Repeatedly fighting back tears in the witness box she said: “I am one of four brothers and a sister. There are just four of us now. Greg was killed in Afghanistan in June 2012. Some of family in court are wearing Gregg’s jacket because it was his favourite. When he died we were each given one.”

Ms Stone described her close relationship with her sister as part of a team: “Jenny was quite a bit older. She was like a mum to me. When she got older we were inseparable.

“We shared a room at home. She moved down to London. When she fell pregnant she came back to East Yorkshire. I cared for her son Charlie, always have. My relationship on the day of the accident was the same as it always has been - incredibly close, fantastic.”

She said they had been celebrating the night before the accident having helped her sister move to a flat near hers in Bridlington.

Ms Stone, a relief manager for William Hills, said she had stayed at her sister’s flat overnight having had half a glass of wine to toast the move. She said on the morning of February 18 she was helping her sister by taking her and her son back to Skipsea. She dropped Jennie off to pick up her car and took Charlie to Skipsea Primary School.

“We nipped in to the house to look around to see if she had left anything,” said Ms Stone. “Jennie picked up little bits. I told Jenny I was going back to Bridlington and I would meet her before we went on a shopping trip to Scarborough.

“She said she had stuff to sort in her car and she said get off. My impression was she had quite a bit to do in the car. I was going to go home and get ready and meet Jennie outside her house. I did not expect her to follow me. I had no idea she was following me.”

Ms Stone said she had passed roadworks and was following a DAF truck: “There were a couple of cars in front of me and a truck. There was a long line of traffic. I was doing about 45mph. I had a clear view of on-coming traffic. I checked my mirrors. I put my signal on and began to move out into the middle of the road to start my over take. I was half way passed the truck around the centre when I was struck by the Peugeot. At the moment of impact my car was not pushed at all.”

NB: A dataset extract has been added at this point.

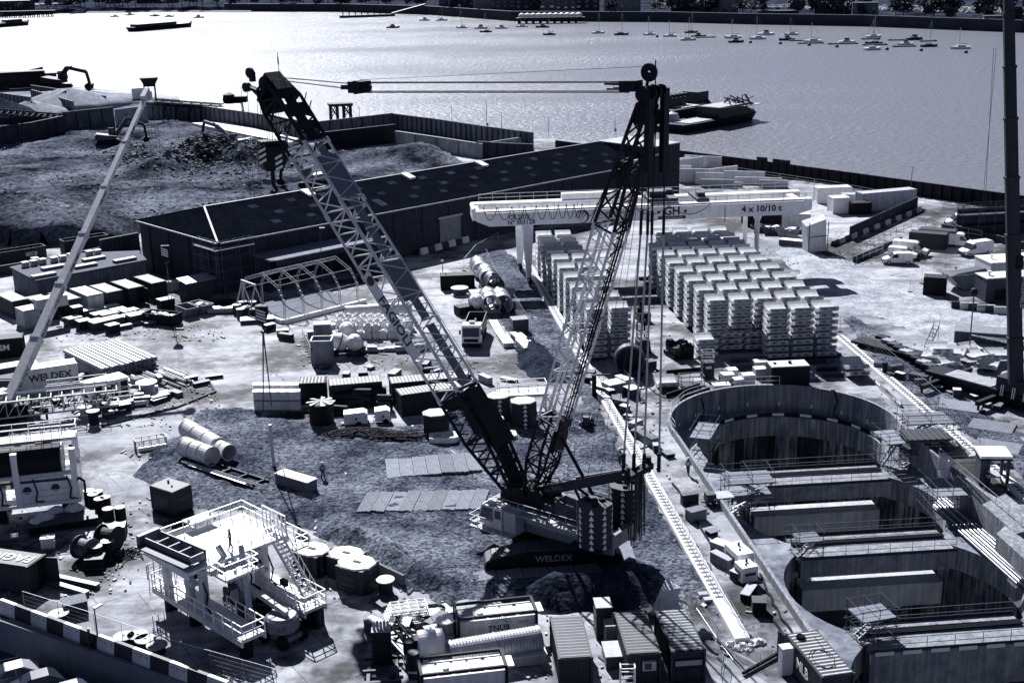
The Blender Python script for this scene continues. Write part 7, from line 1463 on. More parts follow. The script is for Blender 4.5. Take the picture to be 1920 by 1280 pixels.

Ms Stone wept as she said “I saw blue to the right and I saw Jennie driving. I saw her blonde hair. I twigged almost instantly. Jennie did not turn and look at me. Not at all. Jennie’s car was moving faster than mine. The two cars struck. Jennie’s car instantly shot across the road. I thought the truck was going to hit her. I saw Jennies car go onto the grass and strike the tree.”

The jury has been told Ms Stone ran to the tree as a lorry driver said to her: “That was a big one!” She replied: “That was my sister!” and began to cry. She became hysterical shouting and running to anyone. She shouted: “Jennie, Jennie what have you done it for? I didn’t see you! What have you done it for?”

Ms Stone told the jury: “I ran back down towards the tree. I wanted to get to Jennie. I saw her in the car. I was screaming. I tried to go near her. I wanted to be with Jennie. Nobody was with her she was on her own.”

The court heard Ms Stone had told police Jennie was a fast driver. She said: “I was in her car when she had an accident and she was in the wrong. She held her hand up. It was a big risk and she frightened me when she did it. In my opinion she was a very quick driver and did take a lot of risks. I never felt comfortable with it. I refused to let her driver my car. Other people have made comments to my family, friends and parents. She has always been a sort of speed demon.”

Cross-examining Crown barrister Jonathan Sharp said: “I am going to suggest it would be quiet wrong to suggest her previous driving history is relevant to her speed on this day. Given the loss of your brother last June if there was any suggestion that it could happen again you would not have got in her car? Ms Stone said she would. She said: “If it was risky I would tell her off.”